* **EXERCISE DETAILS**
Copy exactly, please, the lines of the data from its start through the line containing "from mathutils import Vector, Matrix".

[Scenes as source code]
☆ ☆ ☆ ☆ ☆ ☆ ☆
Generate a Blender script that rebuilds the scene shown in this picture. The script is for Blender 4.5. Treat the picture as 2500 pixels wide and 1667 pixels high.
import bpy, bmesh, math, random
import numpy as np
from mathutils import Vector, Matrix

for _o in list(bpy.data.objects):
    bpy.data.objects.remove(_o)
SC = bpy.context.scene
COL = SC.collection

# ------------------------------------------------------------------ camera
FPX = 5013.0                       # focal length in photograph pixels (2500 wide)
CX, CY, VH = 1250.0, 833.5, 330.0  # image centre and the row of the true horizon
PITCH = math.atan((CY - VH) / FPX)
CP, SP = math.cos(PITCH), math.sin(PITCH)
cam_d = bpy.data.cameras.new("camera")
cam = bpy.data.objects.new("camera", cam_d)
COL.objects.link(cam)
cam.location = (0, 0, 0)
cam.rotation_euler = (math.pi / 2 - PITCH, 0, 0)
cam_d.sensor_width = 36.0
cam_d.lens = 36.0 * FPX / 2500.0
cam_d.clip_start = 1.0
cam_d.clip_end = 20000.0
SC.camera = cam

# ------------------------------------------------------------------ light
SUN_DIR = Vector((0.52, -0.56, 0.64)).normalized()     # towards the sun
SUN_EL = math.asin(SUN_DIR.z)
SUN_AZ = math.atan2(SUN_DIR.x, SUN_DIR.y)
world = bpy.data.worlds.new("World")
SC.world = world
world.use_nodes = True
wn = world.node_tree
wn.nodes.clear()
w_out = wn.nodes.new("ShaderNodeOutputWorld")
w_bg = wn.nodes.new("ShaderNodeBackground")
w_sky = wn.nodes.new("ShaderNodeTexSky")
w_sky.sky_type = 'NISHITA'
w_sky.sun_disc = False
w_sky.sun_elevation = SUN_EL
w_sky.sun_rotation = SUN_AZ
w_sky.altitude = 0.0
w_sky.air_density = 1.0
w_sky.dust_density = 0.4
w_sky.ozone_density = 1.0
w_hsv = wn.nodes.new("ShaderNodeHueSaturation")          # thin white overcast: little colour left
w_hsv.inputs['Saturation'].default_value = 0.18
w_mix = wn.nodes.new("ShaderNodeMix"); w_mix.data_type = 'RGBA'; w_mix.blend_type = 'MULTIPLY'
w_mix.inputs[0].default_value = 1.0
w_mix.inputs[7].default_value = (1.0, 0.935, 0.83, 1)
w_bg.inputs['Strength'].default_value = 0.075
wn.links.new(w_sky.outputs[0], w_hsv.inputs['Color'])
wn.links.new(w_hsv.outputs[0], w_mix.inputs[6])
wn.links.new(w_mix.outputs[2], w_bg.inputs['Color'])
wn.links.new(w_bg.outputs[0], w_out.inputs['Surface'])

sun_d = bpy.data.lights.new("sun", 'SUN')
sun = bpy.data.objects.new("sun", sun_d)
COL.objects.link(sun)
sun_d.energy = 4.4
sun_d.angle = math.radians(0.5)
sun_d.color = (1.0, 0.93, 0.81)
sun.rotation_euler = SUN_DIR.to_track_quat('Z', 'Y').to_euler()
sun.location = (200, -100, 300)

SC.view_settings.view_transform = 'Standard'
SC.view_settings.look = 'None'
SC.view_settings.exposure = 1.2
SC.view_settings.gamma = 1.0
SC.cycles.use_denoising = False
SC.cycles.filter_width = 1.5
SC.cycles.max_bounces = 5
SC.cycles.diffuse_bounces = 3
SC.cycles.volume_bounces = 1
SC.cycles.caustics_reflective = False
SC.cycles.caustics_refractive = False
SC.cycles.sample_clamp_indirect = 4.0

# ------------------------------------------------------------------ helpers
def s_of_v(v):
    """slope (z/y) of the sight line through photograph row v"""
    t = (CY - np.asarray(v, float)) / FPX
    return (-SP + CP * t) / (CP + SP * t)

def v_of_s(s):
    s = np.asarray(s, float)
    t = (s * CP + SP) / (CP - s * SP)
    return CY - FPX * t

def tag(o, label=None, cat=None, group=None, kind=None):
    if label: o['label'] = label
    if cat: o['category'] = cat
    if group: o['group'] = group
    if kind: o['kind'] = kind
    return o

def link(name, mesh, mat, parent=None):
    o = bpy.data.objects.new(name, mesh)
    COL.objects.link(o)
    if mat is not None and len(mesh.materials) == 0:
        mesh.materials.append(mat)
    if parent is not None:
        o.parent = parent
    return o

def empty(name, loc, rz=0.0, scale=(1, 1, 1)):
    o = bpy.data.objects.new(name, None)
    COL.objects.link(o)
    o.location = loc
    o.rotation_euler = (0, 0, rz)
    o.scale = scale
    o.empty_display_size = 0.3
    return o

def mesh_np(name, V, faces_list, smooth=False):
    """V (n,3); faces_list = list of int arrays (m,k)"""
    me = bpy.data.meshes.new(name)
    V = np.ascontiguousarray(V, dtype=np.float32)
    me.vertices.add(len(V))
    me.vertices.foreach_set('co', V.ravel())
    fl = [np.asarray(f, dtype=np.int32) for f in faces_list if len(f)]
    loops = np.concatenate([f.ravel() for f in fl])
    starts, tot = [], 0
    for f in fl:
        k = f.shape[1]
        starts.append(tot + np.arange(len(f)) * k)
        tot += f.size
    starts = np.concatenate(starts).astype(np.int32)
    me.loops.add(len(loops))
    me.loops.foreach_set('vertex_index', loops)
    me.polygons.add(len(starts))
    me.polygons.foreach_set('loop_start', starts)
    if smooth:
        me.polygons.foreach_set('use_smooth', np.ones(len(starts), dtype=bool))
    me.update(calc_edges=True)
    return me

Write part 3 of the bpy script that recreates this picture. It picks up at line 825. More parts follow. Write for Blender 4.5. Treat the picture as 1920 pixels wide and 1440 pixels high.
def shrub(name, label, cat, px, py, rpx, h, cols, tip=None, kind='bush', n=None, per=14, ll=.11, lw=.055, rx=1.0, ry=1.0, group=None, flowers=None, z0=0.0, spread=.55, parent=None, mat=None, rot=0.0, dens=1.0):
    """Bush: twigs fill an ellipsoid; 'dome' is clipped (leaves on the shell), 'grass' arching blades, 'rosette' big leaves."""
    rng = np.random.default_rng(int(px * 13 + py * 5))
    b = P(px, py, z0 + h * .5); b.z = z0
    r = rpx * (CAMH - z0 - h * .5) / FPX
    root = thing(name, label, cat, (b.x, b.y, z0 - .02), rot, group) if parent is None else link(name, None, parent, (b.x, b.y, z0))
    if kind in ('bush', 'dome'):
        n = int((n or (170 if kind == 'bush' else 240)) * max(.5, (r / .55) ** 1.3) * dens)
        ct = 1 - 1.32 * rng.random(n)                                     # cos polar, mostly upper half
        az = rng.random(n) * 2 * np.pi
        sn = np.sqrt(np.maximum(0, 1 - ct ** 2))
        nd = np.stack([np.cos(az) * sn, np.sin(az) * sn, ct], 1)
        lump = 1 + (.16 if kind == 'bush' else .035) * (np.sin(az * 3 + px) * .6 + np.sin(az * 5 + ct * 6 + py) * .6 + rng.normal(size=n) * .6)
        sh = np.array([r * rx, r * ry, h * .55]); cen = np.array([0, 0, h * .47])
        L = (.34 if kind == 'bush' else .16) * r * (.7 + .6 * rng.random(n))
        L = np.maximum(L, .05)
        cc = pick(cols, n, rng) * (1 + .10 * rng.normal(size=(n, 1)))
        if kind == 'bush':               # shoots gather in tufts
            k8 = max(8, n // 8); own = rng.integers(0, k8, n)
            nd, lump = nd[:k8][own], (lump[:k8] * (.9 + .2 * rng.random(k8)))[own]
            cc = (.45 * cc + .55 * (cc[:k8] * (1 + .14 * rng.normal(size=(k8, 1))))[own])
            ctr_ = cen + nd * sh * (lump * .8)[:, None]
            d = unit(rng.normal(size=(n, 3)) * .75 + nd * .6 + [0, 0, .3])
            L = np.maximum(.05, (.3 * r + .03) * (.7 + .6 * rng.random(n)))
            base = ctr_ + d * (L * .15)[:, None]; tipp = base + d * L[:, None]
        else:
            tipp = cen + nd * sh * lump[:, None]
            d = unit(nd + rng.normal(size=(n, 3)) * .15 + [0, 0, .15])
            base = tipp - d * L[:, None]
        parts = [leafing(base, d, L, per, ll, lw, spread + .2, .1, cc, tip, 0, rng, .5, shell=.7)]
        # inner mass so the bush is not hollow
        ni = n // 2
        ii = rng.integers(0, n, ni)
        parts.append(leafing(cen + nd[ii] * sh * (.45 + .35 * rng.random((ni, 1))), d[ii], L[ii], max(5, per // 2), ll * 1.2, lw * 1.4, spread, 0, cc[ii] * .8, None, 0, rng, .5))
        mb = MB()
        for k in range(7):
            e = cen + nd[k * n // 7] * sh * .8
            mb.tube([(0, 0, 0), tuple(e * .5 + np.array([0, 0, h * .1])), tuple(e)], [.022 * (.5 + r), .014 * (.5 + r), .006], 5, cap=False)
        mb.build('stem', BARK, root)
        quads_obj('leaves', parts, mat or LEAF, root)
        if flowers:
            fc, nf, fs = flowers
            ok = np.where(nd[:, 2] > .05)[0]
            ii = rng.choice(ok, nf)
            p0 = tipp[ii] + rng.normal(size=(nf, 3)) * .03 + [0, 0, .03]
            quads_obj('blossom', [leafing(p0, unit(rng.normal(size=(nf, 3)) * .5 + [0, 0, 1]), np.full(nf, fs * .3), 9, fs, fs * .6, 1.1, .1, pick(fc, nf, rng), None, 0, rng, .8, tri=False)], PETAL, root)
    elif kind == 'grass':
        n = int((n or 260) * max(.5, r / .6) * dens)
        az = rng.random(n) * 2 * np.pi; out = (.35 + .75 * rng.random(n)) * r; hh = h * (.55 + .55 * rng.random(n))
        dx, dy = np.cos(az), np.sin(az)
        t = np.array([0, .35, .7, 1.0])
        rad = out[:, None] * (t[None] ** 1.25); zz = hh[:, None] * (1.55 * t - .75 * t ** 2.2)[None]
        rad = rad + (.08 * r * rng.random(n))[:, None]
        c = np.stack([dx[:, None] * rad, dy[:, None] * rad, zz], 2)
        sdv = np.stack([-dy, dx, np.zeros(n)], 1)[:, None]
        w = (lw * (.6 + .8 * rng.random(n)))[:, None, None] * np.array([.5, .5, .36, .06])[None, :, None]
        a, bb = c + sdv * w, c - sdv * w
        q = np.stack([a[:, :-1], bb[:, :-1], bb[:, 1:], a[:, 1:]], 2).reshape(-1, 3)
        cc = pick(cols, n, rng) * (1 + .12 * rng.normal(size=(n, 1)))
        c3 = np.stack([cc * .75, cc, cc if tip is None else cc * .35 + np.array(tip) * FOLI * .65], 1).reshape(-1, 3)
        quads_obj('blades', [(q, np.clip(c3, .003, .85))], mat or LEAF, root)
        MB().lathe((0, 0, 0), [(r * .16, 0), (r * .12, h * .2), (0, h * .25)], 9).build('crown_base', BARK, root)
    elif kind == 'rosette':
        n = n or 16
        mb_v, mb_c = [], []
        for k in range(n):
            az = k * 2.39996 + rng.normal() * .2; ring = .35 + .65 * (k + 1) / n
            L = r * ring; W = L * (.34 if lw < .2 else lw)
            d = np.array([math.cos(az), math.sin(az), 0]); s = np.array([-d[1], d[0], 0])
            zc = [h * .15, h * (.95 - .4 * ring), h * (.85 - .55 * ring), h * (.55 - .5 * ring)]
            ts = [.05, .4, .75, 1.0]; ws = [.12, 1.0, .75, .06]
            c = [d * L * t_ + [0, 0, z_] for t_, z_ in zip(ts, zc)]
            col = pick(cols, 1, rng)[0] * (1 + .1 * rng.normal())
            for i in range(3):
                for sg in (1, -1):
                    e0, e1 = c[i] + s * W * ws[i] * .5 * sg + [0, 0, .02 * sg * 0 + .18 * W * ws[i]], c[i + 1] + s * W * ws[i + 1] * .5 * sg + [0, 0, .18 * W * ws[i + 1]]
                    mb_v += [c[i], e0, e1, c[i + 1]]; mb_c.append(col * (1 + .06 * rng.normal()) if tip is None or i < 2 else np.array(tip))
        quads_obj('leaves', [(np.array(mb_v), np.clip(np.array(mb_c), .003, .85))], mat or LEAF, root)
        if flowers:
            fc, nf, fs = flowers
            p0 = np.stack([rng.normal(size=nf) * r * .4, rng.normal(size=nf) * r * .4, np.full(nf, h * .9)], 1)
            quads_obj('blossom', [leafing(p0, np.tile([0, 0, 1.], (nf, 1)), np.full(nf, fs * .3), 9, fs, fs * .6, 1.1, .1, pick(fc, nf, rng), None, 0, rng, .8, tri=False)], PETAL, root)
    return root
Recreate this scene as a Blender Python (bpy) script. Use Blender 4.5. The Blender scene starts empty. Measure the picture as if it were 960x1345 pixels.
☆ ☆ ☆ ☆ ☆ ☆ ☆
* **THE COMPLETED TASK**
Generate a Blender script that rebuilds the scene shown in this picture. The script is for Blender 4.5. Treat the picture as 2500 pixels wide and 1667 pixels high.
import bpy, bmesh, math, random
import numpy as np
from mathutils import Vector, Matrix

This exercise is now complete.